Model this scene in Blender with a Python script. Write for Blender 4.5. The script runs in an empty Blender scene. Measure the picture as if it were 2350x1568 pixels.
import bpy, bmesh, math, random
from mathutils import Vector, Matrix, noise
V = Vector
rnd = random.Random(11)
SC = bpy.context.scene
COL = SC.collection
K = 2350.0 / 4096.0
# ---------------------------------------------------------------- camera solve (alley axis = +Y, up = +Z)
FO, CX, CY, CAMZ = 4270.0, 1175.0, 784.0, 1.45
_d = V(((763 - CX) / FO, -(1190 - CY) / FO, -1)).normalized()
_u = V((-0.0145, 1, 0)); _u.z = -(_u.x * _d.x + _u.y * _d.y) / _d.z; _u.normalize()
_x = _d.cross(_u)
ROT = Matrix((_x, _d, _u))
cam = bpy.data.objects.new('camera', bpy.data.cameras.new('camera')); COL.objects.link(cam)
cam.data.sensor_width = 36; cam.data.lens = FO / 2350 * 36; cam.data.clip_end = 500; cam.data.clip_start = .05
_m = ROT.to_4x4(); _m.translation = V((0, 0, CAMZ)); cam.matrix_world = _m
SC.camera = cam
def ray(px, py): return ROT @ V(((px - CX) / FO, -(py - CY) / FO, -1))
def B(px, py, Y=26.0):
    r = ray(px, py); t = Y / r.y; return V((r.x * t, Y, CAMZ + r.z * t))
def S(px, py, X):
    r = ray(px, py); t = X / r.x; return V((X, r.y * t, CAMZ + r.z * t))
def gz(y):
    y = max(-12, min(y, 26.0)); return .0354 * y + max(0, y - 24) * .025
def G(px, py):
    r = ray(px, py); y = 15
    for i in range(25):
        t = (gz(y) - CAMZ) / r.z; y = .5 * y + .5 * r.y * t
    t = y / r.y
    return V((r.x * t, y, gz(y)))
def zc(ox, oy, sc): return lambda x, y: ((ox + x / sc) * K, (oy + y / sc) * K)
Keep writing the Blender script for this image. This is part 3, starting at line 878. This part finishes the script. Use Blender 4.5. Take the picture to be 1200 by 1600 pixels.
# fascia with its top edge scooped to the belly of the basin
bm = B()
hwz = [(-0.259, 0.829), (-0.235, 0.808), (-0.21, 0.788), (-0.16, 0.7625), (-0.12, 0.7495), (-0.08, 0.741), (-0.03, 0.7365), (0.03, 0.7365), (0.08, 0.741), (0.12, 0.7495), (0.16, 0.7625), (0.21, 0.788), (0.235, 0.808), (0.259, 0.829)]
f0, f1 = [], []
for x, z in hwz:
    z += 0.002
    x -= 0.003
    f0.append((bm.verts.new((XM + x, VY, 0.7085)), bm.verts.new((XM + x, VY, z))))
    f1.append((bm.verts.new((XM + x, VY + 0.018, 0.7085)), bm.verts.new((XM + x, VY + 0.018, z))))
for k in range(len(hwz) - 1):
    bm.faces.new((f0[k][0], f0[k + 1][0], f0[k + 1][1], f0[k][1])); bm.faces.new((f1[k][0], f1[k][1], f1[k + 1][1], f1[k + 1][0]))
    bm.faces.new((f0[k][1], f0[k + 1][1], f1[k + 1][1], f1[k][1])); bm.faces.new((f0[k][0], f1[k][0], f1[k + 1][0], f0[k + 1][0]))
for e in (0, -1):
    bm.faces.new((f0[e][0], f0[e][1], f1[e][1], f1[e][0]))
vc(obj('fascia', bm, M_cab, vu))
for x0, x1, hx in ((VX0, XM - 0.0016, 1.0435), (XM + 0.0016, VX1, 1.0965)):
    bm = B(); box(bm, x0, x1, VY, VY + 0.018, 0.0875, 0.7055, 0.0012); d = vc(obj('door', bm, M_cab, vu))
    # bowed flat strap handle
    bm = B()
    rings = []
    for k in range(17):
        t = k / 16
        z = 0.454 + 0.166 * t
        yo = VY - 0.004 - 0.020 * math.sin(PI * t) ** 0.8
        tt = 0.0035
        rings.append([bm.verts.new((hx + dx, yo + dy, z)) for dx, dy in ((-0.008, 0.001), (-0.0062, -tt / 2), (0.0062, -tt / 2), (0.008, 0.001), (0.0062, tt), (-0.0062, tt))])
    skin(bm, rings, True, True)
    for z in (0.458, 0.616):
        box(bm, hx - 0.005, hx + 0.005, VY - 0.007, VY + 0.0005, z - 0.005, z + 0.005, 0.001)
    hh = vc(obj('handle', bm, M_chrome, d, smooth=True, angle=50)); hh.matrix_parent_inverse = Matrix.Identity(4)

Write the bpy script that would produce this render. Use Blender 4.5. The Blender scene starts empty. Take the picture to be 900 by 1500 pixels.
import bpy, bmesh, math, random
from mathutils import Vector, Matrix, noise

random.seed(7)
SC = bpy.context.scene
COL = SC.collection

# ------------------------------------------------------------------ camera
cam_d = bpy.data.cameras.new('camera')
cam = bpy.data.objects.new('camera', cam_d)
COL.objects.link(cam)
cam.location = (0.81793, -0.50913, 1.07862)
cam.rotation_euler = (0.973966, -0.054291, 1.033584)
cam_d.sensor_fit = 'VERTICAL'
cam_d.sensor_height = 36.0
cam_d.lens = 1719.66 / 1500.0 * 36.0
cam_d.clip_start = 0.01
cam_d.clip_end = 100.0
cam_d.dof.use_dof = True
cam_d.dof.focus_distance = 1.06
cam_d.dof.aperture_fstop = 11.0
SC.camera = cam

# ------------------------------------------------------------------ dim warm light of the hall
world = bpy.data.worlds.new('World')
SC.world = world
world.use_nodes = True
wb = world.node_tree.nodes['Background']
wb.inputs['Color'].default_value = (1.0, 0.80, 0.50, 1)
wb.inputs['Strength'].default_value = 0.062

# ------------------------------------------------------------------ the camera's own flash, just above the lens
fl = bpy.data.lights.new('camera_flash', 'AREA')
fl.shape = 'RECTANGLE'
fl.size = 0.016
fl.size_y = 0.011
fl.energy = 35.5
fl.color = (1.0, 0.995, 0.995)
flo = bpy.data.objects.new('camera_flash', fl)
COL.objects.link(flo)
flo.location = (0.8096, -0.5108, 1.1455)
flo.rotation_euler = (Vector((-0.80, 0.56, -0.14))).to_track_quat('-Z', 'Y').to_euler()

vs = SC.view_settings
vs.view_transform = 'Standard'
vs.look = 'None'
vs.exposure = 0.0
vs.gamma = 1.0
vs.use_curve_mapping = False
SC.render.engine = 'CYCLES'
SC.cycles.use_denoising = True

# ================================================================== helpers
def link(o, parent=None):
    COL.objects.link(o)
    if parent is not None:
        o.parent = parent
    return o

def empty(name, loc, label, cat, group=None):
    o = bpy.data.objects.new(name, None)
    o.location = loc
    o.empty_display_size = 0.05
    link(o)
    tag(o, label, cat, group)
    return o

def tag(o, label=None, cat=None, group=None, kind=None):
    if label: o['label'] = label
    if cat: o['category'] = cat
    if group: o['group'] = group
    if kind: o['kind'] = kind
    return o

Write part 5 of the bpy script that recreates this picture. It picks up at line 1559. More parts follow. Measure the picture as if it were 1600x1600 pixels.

____

= WHAT IS NEEDED =
Produce the lines from the top of the listing through the "def zc(ox, oy, sc): return" line exactly as they appear, with no additional output.

= TASK OUTPUT =
Model this scene in Blender with a Python script. Write for Blender 4.5. The script runs in an empty Blender scene. Measure the picture as if it were 2350x1568 pixels.
import bpy, bmesh, math, random
from mathutils import Vector, Matrix, noise
V = Vector
rnd = random.Random(11)
SC = bpy.context.scene
COL = SC.collection
K = 2350.0 / 4096.0
# ---------------------------------------------------------------- camera solve (alley axis = +Y, up = +Z)
FO, CX, CY, CAMZ = 4270.0, 1175.0, 784.0, 1.45
_d = V(((763 - CX) / FO, -(1190 - CY) / FO, -1)).normalized()
_u = V((-0.0145, 1, 0)); _u.z = -(_u.x * _d.x + _u.y * _d.y) / _d.z; _u.normalize()
_x = _d.cross(_u)
ROT = Matrix((_x, _d, _u))
cam = bpy.data.objects.new('camera', bpy.data.cameras.new('camera')); COL.objects.link(cam)
cam.data.sensor_width = 36; cam.data.lens = FO / 2350 * 36; cam.data.clip_end = 500; cam.data.clip_start = .05
_m = ROT.to_4x4(); _m.translation = V((0, 0, CAMZ)); cam.matrix_world = _m
SC.camera = cam
def ray(px, py): return ROT @ V(((px - CX) / FO, -(py - CY) / FO, -1))
def B(px, py, Y=26.0):
    r = ray(px, py); t = Y / r.y; return V((r.x * t, Y, CAMZ + r.z * t))
def S(px, py, X):
    r = ray(px, py); t = X / r.x; return V((X, r.y * t, CAMZ + r.z * t))
def gz(y):
    y = max(-12, min(y, 26.0)); return .0354 * y + max(0, y - 24) * .025
def G(px, py):
    r = ray(px, py); y = 15
    for i in range(25):
        t = (gz(y) - CAMZ) / r.z; y = .5 * y + .5 * r.y * t
    t = y / r.y
    return V((r.x * t, y, gz(y)))
def zc(ox, oy, sc): return lambda x, y: ((ox + x / sc) * K, (oy + y / sc) * K)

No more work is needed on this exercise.